Rituals come in all forms and are celebrated by humans the world over. Some rituals are considered more well known than others.

In fact some are even brought into the main stream whereby they are given universal acknowledgement. The rituals that involve fire are the most prominent. The first famous fire ritual would probably have to be that which surrounds the Olympic flame. This is a flame which has been ceremonially lit every four years for the last 2000 years. This is one of the reasons it is referred to as the “Eternal Flame”. This is not a ritual that is confined to a few, but rather the whole planet as we have just witnessed from the recent London 2012 games as well as the great games that have gone before.

The “Mrapen” eternal flame located in Indonesia, is a very famous naturally occurring flame which emerged from the earth. The flame is mystical in its nature and occurred as gas was ignited by the fire hundreds of years ago. There is historical evidence that the flame has been burning at least since the 15th century. It’s a flame that never goes out despite the ravages of wind and rain. Considered sacred, it is used as part of an annual Buddhist ceremony called “Waisak”. It has even been used as a torch relay flame for some Indonesian sports events.

Another flame we can point to is the one located in Turkmenistan which is aptly nicknamed “The Gates of Hell”. This flame is more of a fiery inferno than a flame since it is 38 feet wide and has been on fire for over 38 years. It is known as the Darvaza Gas Crater. This is no natural occurrence but rather a result of a 1971 Russian industrial accident. After a drilling rig dug a little too far, it culminated in the release of poisonous gases. It was set alight in order to prevent an environmental leak – with the belief being that it would burn off soon. This created a continuous fire.

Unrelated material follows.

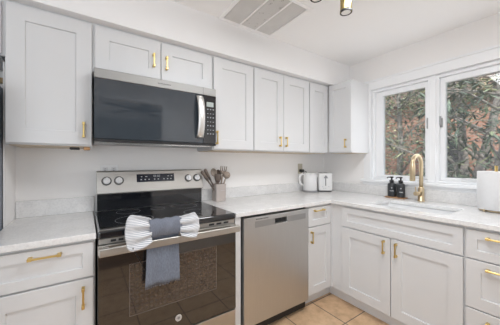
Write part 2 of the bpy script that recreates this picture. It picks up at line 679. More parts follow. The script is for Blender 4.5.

Many eternal flames will be pivotal to rituals and religions across the world. The Jewish faith uses the flame as part of a ritual which occurred at the Tabernacle and now the Jerusalem Temple. It was part of a commandment that a fire should burn continously at the Outer Altar. In modern times we can see reference to the eternal flame in the form of “sanctuary lamps”which are kept in the synagogues across the world. Flames will continue to be used as a symbol of respect and sacredness as it is the only element that can convey such feelings with force and illumination.

Which phenomena make your jaw drop? Has any fire burned longer than the Mrapen?